**RECORDS PROVIDED**.
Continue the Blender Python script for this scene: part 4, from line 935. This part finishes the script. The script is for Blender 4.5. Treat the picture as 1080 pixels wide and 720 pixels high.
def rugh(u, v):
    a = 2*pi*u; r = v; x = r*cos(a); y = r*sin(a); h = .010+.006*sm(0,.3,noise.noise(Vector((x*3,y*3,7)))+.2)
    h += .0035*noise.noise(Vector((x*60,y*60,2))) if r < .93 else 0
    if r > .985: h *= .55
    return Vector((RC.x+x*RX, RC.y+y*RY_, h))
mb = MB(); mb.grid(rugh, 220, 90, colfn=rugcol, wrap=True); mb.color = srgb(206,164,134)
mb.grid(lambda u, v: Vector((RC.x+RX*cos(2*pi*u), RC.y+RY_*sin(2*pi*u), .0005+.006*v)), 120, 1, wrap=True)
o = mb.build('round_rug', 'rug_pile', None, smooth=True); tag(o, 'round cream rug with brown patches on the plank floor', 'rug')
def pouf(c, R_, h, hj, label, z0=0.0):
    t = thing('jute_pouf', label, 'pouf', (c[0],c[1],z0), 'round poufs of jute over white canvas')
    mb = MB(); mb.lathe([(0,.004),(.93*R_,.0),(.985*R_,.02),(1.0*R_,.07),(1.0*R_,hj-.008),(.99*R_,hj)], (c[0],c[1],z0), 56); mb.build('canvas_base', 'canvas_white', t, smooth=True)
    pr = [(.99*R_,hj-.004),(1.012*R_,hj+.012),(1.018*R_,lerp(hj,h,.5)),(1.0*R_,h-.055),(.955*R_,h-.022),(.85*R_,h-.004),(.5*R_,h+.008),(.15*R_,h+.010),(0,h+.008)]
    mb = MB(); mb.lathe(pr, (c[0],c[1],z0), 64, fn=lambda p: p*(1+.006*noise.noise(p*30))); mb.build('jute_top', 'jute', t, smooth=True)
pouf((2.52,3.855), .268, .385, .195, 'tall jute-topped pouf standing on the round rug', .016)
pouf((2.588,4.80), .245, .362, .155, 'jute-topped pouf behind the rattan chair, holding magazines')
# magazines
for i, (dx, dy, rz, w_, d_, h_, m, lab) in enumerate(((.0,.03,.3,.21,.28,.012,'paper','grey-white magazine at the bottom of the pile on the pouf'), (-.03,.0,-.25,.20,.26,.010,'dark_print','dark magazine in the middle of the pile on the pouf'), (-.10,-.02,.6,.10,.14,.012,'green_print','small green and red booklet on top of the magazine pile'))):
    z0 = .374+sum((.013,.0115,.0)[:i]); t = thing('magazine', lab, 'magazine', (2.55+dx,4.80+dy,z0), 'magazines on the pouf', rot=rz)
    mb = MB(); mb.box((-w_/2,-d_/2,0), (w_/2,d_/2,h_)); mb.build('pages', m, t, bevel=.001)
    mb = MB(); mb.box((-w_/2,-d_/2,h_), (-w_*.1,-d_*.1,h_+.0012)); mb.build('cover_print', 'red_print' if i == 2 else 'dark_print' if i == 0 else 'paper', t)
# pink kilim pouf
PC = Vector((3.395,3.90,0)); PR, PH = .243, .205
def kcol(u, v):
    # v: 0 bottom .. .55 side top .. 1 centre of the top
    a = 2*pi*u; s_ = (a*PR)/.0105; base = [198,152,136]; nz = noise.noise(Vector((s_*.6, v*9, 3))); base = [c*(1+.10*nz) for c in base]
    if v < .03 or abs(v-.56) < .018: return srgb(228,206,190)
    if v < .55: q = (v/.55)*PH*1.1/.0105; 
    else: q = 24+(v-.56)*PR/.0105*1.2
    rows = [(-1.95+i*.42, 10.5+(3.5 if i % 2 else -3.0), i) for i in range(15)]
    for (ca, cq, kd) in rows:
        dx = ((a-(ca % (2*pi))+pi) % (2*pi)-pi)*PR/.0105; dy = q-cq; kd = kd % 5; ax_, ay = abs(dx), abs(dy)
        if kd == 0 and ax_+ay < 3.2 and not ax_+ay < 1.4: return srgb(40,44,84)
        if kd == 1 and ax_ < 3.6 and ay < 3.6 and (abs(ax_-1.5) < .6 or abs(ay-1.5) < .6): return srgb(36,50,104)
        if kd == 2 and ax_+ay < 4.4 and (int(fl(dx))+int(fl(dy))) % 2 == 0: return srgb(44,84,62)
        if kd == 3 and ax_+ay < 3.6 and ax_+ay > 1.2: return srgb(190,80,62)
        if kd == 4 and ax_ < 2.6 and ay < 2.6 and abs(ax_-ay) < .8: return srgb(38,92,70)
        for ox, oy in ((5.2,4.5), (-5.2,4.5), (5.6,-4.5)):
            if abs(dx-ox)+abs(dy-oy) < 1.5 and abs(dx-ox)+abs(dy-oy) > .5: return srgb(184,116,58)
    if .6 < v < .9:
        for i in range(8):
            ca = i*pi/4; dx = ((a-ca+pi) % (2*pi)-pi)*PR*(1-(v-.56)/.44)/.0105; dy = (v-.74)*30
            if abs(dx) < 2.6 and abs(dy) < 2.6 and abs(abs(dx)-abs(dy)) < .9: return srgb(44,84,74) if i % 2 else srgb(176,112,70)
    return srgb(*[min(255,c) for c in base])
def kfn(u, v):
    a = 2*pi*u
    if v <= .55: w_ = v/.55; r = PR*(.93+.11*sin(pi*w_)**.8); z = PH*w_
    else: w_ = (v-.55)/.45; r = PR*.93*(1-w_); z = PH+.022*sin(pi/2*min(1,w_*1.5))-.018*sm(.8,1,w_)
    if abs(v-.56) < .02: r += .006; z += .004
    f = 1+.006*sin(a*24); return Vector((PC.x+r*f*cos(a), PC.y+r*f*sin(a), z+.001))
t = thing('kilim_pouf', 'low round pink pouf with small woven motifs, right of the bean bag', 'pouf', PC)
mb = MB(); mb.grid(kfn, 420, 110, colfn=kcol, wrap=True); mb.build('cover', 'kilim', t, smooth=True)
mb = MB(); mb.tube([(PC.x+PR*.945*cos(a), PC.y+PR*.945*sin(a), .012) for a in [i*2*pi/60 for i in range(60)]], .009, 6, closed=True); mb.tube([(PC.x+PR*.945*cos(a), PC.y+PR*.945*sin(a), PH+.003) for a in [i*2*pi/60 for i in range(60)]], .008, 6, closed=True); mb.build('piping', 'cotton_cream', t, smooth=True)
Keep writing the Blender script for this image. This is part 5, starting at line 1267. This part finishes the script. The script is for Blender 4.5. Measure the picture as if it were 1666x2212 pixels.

**PROMPT**. Find every line that has "this" in it, then return those lines.

**TASK RESPONSE**.
Continue the Blender Python script for this scene: part 4, from line 935. This part finishes the script. The script is for Blender 4.5. Treat the picture as 1080 pixels wide and 720 pixels high.
Keep writing the Blender script for this image. This is part 5, starting at line 1267. This part finishes the script. The script is for Blender 4.5. Measure the picture as if it were 1666x2212 pixels.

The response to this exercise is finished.